** start RAW DATA **
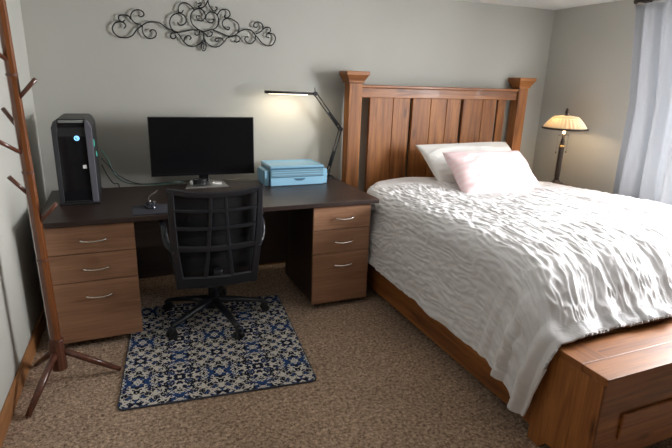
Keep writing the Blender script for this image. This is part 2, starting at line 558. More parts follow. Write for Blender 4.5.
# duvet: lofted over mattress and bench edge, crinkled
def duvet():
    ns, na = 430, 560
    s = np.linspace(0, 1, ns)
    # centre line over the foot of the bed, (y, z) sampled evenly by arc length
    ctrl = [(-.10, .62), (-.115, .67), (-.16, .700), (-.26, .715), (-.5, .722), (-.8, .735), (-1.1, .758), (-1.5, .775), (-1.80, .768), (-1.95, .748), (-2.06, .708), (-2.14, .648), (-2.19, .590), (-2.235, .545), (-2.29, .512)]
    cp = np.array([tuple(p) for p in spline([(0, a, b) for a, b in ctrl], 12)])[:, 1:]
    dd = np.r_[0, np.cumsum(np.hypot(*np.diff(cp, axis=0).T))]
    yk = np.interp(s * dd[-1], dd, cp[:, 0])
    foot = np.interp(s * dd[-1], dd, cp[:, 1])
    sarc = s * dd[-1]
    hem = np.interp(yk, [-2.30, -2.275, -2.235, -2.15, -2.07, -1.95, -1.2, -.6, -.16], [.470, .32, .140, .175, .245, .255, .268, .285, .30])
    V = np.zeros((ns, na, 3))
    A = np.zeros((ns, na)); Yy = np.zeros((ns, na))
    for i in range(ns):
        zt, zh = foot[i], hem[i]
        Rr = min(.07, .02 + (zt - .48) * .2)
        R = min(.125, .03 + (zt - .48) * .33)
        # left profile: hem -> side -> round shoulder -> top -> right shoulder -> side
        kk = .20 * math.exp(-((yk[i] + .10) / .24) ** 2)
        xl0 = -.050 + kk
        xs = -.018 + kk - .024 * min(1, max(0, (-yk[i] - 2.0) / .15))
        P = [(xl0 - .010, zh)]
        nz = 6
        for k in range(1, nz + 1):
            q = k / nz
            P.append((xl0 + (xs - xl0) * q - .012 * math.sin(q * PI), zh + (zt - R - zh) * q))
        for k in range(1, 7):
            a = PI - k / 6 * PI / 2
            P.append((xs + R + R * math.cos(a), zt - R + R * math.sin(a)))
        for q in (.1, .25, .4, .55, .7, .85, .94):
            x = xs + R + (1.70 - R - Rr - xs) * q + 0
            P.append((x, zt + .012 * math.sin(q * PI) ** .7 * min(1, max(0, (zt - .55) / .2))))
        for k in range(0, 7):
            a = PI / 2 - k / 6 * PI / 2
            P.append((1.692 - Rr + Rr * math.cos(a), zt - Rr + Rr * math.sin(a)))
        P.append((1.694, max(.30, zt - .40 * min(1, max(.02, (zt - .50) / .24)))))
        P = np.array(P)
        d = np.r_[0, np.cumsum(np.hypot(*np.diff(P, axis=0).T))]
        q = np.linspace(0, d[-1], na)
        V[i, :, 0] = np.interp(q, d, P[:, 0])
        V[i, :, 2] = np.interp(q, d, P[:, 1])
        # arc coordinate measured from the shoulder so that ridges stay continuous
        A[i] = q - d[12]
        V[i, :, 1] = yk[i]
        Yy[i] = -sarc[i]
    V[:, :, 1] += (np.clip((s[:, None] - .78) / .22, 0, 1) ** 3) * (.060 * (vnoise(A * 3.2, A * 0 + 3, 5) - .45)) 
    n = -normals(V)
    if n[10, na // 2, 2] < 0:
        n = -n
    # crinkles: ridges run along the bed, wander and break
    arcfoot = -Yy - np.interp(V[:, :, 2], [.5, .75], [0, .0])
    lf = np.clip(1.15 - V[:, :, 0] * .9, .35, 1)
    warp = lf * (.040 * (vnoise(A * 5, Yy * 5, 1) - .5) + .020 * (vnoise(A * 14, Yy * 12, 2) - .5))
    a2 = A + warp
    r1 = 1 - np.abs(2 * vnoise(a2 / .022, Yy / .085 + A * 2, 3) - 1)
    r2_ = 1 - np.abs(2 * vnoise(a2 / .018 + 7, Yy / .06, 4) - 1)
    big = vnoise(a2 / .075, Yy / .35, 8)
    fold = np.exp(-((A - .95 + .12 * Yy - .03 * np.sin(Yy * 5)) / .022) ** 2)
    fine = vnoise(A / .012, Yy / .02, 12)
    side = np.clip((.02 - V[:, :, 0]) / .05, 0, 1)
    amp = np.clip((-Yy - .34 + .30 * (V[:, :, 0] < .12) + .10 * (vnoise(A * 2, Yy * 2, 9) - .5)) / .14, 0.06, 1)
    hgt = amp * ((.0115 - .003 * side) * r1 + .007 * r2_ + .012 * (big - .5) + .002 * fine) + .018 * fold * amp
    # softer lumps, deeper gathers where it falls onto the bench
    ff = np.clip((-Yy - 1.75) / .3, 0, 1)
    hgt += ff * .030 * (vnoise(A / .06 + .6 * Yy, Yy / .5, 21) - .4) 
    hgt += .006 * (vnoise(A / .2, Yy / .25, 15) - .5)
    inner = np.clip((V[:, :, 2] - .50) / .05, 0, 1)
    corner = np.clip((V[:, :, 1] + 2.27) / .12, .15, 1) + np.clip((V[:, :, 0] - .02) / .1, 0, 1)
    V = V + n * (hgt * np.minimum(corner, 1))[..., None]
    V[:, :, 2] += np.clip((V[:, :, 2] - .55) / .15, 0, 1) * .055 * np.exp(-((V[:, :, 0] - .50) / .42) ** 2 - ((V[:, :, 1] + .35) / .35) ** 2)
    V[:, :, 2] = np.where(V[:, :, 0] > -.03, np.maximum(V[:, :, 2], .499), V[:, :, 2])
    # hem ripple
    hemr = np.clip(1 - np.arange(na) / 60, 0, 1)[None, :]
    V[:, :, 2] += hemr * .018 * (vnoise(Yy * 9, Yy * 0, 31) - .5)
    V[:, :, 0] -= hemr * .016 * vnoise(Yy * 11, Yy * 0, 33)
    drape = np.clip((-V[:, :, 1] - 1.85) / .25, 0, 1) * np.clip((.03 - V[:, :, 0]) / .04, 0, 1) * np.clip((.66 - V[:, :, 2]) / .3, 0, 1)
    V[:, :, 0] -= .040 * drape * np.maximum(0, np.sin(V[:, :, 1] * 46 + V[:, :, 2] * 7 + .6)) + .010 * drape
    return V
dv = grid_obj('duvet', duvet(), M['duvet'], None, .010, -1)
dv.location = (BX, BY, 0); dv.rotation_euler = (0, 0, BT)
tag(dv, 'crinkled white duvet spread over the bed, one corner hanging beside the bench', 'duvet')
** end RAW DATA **
** start RAW DATA **
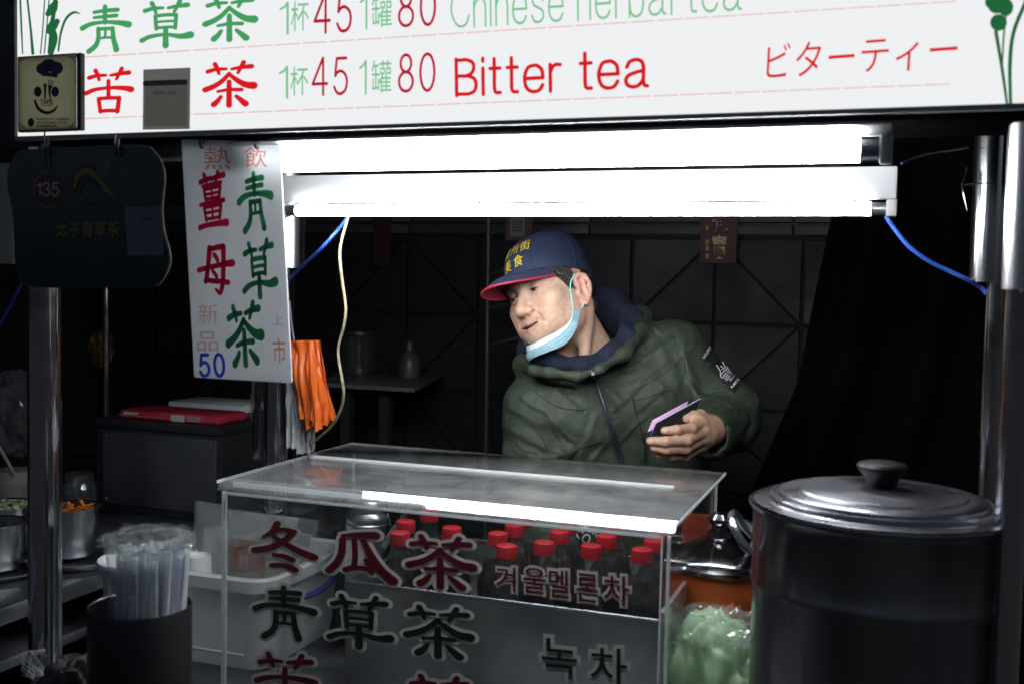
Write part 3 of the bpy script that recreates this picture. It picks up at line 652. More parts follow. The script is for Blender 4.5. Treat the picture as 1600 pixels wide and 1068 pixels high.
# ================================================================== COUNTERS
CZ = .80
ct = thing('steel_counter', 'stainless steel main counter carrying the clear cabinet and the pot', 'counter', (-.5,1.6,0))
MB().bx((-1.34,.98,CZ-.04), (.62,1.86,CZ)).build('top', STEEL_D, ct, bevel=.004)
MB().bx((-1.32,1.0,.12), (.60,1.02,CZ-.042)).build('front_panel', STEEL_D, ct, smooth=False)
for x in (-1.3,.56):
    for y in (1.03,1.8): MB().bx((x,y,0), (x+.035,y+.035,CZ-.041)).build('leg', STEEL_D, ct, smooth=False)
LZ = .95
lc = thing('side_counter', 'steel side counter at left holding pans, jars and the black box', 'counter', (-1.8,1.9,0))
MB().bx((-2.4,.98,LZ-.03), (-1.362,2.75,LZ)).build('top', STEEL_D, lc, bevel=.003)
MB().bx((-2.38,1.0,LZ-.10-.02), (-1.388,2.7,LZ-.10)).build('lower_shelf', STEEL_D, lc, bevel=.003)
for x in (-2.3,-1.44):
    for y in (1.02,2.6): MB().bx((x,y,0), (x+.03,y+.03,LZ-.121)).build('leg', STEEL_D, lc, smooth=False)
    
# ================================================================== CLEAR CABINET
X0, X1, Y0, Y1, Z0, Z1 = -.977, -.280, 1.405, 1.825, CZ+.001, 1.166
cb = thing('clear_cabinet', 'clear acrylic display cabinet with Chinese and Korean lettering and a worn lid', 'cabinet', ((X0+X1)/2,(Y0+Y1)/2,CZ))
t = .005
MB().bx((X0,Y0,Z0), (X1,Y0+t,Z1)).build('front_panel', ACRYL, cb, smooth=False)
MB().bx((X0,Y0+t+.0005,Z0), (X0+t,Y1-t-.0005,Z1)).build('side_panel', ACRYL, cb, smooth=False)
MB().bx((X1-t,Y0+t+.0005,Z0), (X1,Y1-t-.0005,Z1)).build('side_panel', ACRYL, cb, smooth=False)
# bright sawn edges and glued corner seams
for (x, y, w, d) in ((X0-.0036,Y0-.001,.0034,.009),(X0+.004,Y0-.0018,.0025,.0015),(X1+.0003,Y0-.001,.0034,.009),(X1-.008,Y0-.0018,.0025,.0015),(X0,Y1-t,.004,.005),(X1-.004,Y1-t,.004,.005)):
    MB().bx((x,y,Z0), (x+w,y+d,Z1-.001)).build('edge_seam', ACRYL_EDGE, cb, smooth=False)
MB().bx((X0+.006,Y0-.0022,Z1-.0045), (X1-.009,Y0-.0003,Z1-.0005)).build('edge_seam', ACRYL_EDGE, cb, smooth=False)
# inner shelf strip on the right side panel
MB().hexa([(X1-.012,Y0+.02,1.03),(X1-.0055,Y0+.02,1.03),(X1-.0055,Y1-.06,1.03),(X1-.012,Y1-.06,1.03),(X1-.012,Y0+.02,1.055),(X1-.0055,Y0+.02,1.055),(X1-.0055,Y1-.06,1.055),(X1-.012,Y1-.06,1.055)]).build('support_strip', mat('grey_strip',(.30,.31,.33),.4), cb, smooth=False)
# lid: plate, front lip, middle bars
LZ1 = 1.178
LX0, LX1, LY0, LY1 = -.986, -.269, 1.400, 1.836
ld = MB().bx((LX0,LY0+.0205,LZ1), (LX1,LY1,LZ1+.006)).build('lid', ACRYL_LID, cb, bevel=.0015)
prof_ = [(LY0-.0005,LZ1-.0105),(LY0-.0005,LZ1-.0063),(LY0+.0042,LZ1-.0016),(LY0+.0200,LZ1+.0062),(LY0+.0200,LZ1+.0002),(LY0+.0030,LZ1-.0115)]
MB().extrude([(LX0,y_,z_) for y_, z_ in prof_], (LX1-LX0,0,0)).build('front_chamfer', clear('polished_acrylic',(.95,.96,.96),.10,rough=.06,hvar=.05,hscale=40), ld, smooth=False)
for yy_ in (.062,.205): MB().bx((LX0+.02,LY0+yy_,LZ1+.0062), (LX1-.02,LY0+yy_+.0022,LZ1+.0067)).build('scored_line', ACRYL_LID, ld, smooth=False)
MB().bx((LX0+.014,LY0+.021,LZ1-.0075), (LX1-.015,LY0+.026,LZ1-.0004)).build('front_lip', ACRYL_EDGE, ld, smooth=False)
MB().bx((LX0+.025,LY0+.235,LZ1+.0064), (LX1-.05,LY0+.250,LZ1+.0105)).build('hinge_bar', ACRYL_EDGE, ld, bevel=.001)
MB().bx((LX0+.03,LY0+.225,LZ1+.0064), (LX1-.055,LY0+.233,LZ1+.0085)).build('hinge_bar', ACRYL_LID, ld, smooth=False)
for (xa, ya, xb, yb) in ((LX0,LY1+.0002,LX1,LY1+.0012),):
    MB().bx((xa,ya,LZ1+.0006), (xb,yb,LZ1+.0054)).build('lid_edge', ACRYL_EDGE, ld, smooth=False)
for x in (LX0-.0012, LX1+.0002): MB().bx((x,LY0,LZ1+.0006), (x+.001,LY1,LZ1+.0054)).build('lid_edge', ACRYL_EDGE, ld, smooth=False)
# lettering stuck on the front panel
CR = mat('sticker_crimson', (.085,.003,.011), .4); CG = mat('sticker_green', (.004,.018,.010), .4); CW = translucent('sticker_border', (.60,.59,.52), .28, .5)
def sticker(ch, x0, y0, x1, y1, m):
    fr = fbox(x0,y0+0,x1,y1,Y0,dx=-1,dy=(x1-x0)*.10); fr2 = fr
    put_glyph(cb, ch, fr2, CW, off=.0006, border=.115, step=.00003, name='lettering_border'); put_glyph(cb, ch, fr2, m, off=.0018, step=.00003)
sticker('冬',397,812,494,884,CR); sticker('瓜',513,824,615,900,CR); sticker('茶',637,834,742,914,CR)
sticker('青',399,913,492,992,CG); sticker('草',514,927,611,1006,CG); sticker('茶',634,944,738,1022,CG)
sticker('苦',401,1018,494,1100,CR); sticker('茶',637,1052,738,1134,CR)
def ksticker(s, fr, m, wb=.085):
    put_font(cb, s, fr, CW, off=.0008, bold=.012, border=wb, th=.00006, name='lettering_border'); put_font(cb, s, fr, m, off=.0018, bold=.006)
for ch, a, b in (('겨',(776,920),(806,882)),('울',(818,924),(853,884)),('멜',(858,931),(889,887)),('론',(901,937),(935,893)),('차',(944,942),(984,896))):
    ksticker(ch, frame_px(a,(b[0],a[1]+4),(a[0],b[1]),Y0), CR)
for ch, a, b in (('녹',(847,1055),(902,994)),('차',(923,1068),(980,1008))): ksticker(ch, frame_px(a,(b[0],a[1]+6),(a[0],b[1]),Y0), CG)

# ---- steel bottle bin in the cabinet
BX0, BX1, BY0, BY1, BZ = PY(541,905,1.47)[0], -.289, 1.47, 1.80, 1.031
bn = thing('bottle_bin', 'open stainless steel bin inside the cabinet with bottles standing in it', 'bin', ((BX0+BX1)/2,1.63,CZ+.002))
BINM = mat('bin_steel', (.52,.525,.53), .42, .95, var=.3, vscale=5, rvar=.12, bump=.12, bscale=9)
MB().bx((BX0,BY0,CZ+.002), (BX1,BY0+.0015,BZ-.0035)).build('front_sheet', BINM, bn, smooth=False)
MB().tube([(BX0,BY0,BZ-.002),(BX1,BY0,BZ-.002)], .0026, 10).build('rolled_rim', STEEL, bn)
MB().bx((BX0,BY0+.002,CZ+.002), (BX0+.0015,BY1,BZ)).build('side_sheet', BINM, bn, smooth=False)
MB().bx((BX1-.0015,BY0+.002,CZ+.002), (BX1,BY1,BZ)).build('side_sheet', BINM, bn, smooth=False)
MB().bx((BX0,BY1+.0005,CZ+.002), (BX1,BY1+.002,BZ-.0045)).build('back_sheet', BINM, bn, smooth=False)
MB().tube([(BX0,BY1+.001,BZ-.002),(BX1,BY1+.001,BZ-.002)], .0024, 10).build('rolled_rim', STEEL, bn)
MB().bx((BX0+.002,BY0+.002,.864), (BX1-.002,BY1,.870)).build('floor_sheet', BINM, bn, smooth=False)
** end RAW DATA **
__EXERCISE OBJECTIVE__: Copy out only the lines above from the one with "Write part 3" to the one with "STEEL_D, lc, smooth=False)", inclusive, exactly as they stand.

__THE COMPLETED TASK__:
Write part 3 of the bpy script that recreates this picture. It picks up at line 652. More parts follow. The script is for Blender 4.5. Treat the picture as 1600 pixels wide and 1068 pixels high.
# ================================================================== COUNTERS
CZ = .80
ct = thing('steel_counter', 'stainless steel main counter carrying the clear cabinet and the pot', 'counter', (-.5,1.6,0))
MB().bx((-1.34,.98,CZ-.04), (.62,1.86,CZ)).build('top', STEEL_D, ct, bevel=.004)
MB().bx((-1.32,1.0,.12), (.60,1.02,CZ-.042)).build('front_panel', STEEL_D, ct, smooth=False)
for x in (-1.3,.56):
    for y in (1.03,1.8): MB().bx((x,y,0), (x+.035,y+.035,CZ-.041)).build('leg', STEEL_D, ct, smooth=False)
LZ = .95
lc = thing('side_counter', 'steel side counter at left holding pans, jars and the black box', 'counter', (-1.8,1.9,0))
MB().bx((-2.4,.98,LZ-.03), (-1.362,2.75,LZ)).build('top', STEEL_D, lc, bevel=.003)
MB().bx((-2.38,1.0,LZ-.10-.02), (-1.388,2.7,LZ-.10)).build('lower_shelf', STEEL_D, lc, bevel=.003)
for x in (-2.3,-1.44):
    for y in (1.02,2.6): MB().bx((x,y,0), (x+.03,y+.03,LZ-.121)).build('leg', STEEL_D, lc, smooth=False)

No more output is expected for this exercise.